== Information supplied ==
··········
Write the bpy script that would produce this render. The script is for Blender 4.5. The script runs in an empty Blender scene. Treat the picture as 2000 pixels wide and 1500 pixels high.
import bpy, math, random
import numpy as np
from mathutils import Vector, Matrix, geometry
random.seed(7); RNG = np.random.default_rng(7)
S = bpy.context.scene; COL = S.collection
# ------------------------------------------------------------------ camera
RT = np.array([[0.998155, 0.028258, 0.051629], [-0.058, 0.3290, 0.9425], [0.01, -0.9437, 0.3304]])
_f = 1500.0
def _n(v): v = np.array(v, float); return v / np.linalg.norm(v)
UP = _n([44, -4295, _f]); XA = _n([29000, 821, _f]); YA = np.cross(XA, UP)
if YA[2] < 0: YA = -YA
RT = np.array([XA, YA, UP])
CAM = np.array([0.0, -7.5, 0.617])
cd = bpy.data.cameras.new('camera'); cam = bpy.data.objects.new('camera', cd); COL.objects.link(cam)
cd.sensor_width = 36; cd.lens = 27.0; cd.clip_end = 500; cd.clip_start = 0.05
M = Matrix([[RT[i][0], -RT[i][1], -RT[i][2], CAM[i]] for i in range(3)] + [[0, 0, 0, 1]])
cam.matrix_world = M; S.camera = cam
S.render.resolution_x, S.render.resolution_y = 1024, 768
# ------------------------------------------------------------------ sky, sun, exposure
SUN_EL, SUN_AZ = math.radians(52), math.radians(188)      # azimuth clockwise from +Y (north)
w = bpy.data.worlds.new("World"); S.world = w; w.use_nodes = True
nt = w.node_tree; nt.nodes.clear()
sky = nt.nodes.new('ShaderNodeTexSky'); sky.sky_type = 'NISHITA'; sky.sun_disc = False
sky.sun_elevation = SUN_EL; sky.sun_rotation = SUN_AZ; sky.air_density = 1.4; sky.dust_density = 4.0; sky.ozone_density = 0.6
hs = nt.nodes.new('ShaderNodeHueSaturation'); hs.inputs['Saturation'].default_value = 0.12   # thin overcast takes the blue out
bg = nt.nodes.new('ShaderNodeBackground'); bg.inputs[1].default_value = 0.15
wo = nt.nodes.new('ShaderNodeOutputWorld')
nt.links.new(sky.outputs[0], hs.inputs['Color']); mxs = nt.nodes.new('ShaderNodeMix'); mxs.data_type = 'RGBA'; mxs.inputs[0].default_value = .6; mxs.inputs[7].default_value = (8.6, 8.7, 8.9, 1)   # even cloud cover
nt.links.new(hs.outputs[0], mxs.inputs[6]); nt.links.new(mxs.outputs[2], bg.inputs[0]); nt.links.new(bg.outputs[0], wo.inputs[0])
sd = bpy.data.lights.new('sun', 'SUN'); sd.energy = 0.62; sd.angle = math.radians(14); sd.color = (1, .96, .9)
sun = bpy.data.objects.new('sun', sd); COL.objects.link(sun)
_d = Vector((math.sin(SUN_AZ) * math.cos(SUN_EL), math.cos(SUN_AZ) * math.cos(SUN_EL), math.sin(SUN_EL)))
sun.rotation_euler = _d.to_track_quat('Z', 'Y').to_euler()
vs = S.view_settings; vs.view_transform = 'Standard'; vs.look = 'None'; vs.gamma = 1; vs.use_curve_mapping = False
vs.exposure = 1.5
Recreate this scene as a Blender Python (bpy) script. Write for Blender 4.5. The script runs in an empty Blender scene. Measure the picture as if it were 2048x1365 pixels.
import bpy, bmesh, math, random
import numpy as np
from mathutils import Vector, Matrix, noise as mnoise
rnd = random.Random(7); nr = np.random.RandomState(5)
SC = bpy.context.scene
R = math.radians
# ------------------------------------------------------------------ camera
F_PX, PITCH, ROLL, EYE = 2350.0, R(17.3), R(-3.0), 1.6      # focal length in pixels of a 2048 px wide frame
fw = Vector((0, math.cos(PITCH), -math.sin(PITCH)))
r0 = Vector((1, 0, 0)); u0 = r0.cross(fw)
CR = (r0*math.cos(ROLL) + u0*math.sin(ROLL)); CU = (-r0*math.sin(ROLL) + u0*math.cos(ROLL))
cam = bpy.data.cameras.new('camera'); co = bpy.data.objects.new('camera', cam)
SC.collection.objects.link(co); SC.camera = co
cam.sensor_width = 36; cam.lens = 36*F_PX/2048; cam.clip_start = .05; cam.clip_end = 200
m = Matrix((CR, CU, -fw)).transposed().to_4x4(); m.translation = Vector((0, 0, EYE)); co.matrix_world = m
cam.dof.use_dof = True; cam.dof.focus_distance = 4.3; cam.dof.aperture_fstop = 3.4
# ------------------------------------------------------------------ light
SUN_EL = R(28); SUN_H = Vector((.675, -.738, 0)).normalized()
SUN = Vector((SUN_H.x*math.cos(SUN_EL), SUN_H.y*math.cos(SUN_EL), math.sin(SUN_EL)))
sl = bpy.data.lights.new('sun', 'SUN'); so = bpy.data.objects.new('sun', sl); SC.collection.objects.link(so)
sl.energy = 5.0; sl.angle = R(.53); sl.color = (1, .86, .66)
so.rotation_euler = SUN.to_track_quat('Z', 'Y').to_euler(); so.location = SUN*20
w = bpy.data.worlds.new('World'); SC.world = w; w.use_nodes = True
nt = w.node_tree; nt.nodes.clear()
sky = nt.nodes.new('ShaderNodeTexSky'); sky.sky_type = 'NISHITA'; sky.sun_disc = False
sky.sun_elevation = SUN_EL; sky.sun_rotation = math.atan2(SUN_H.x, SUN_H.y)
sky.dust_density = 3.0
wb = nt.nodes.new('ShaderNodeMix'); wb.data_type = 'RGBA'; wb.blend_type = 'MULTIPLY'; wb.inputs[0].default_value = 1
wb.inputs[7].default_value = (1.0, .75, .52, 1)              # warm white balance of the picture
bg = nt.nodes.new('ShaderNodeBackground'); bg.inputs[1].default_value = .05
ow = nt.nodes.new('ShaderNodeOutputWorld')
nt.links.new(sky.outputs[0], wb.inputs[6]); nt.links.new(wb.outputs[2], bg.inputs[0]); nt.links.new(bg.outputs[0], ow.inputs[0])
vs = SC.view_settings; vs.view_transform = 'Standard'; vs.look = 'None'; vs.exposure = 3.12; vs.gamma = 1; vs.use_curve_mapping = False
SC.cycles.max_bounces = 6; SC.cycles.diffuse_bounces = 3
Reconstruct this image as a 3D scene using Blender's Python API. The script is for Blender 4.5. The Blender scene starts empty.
··········
== Given instruction ==
Set down the listing above in full, please, exactly as it appears.

== Result ==
Write the bpy script that would produce this render. The script is for Blender 4.5. The script runs in an empty Blender scene. Treat the picture as 2000 pixels wide and 1500 pixels high.
import bpy, math, random
import numpy as np
from mathutils import Vector, Matrix, geometry
random.seed(7); RNG = np.random.default_rng(7)
S = bpy.context.scene; COL = S.collection
# ------------------------------------------------------------------ camera
RT = np.array([[0.998155, 0.028258, 0.051629], [-0.058, 0.3290, 0.9425], [0.01, -0.9437, 0.3304]])
_f = 1500.0
def _n(v): v = np.array(v, float); return v / np.linalg.norm(v)
UP = _n([44, -4295, _f]); XA = _n([29000, 821, _f]); YA = np.cross(XA, UP)
if YA[2] < 0: YA = -YA
RT = np.array([XA, YA, UP])
CAM = np.array([0.0, -7.5, 0.617])
cd = bpy.data.cameras.new('camera'); cam = bpy.data.objects.new('camera', cd); COL.objects.link(cam)
cd.sensor_width = 36; cd.lens = 27.0; cd.clip_end = 500; cd.clip_start = 0.05
M = Matrix([[RT[i][0], -RT[i][1], -RT[i][2], CAM[i]] for i in range(3)] + [[0, 0, 0, 1]])
cam.matrix_world = M; S.camera = cam
S.render.resolution_x, S.render.resolution_y = 1024, 768
# ------------------------------------------------------------------ sky, sun, exposure
SUN_EL, SUN_AZ = math.radians(52), math.radians(188)      # azimuth clockwise from +Y (north)
w = bpy.data.worlds.new("World"); S.world = w; w.use_nodes = True
nt = w.node_tree; nt.nodes.clear()
sky = nt.nodes.new('ShaderNodeTexSky'); sky.sky_type = 'NISHITA'; sky.sun_disc = False
sky.sun_elevation = SUN_EL; sky.sun_rotation = SUN_AZ; sky.air_density = 1.4; sky.dust_density = 4.0; sky.ozone_density = 0.6
hs = nt.nodes.new('ShaderNodeHueSaturation'); hs.inputs['Saturation'].default_value = 0.12   # thin overcast takes the blue out
bg = nt.nodes.new('ShaderNodeBackground'); bg.inputs[1].default_value = 0.15
wo = nt.nodes.new('ShaderNodeOutputWorld')
nt.links.new(sky.outputs[0], hs.inputs['Color']); mxs = nt.nodes.new('ShaderNodeMix'); mxs.data_type = 'RGBA'; mxs.inputs[0].default_value = .6; mxs.inputs[7].default_value = (8.6, 8.7, 8.9, 1)   # even cloud cover
nt.links.new(hs.outputs[0], mxs.inputs[6]); nt.links.new(mxs.outputs[2], bg.inputs[0]); nt.links.new(bg.outputs[0], wo.inputs[0])
sd = bpy.data.lights.new('sun', 'SUN'); sd.energy = 0.62; sd.angle = math.radians(14); sd.color = (1, .96, .9)
sun = bpy.data.objects.new('sun', sd); COL.objects.link(sun)
_d = Vector((math.sin(SUN_AZ) * math.cos(SUN_EL), math.cos(SUN_AZ) * math.cos(SUN_EL), math.sin(SUN_EL)))
sun.rotation_euler = _d.to_track_quat('Z', 'Y').to_euler()
vs = S.view_settings; vs.view_transform = 'Standard'; vs.look = 'None'; vs.gamma = 1; vs.use_curve_mapping = False
vs.exposure = 1.5
Recreate this scene as a Blender Python (bpy) script. Write for Blender 4.5. The script runs in an empty Blender scene. Measure the picture as if it were 2048x1365 pixels.
import bpy, bmesh, math, random
import numpy as np
from mathutils import Vector, Matrix, noise as mnoise
rnd = random.Random(7); nr = np.random.RandomState(5)
SC = bpy.context.scene
R = math.radians
# ------------------------------------------------------------------ camera
F_PX, PITCH, ROLL, EYE = 2350.0, R(17.3), R(-3.0), 1.6      # focal length in pixels of a 2048 px wide frame
fw = Vector((0, math.cos(PITCH), -math.sin(PITCH)))
r0 = Vector((1, 0, 0)); u0 = r0.cross(fw)
CR = (r0*math.cos(ROLL) + u0*math.sin(ROLL)); CU = (-r0*math.sin(ROLL) + u0*math.cos(ROLL))
cam = bpy.data.cameras.new('camera'); co = bpy.data.objects.new('camera', cam)
SC.collection.objects.link(co); SC.camera = co
cam.sensor_width = 36; cam.lens = 36*F_PX/2048; cam.clip_start = .05; cam.clip_end = 200
m = Matrix((CR, CU, -fw)).transposed().to_4x4(); m.translation = Vector((0, 0, EYE)); co.matrix_world = m
cam.dof.use_dof = True; cam.dof.focus_distance = 4.3; cam.dof.aperture_fstop = 3.4
# ------------------------------------------------------------------ light
SUN_EL = R(28); SUN_H = Vector((.675, -.738, 0)).normalized()
SUN = Vector((SUN_H.x*math.cos(SUN_EL), SUN_H.y*math.cos(SUN_EL), math.sin(SUN_EL)))
sl = bpy.data.lights.new('sun', 'SUN'); so = bpy.data.objects.new('sun', sl); SC.collection.objects.link(so)
sl.energy = 5.0; sl.angle = R(.53); sl.color = (1, .86, .66)
so.rotation_euler = SUN.to_track_quat('Z', 'Y').to_euler(); so.location = SUN*20
w = bpy.data.worlds.new('World'); SC.world = w; w.use_nodes = True
nt = w.node_tree; nt.nodes.clear()
sky = nt.nodes.new('ShaderNodeTexSky'); sky.sky_type = 'NISHITA'; sky.sun_disc = False
sky.sun_elevation = SUN_EL; sky.sun_rotation = math.atan2(SUN_H.x, SUN_H.y)
sky.dust_density = 3.0
wb = nt.nodes.new('ShaderNodeMix'); wb.data_type = 'RGBA'; wb.blend_type = 'MULTIPLY'; wb.inputs[0].default_value = 1
wb.inputs[7].default_value = (1.0, .75, .52, 1)              # warm white balance of the picture
bg = nt.nodes.new('ShaderNodeBackground'); bg.inputs[1].default_value = .05
ow = nt.nodes.new('ShaderNodeOutputWorld')
nt.links.new(sky.outputs[0], wb.inputs[6]); nt.links.new(wb.outputs[2], bg.inputs[0]); nt.links.new(bg.outputs[0], ow.inputs[0])
vs = SC.view_settings; vs.view_transform = 'Standard'; vs.look = 'None'; vs.exposure = 3.12; vs.gamma = 1; vs.use_curve_mapping = False
SC.cycles.max_bounces = 6; SC.cycles.diffuse_bounces = 3
Reconstruct this image as a 3D scene using Blender's Python API. The script is for Blender 4.5. The Blender scene starts empty.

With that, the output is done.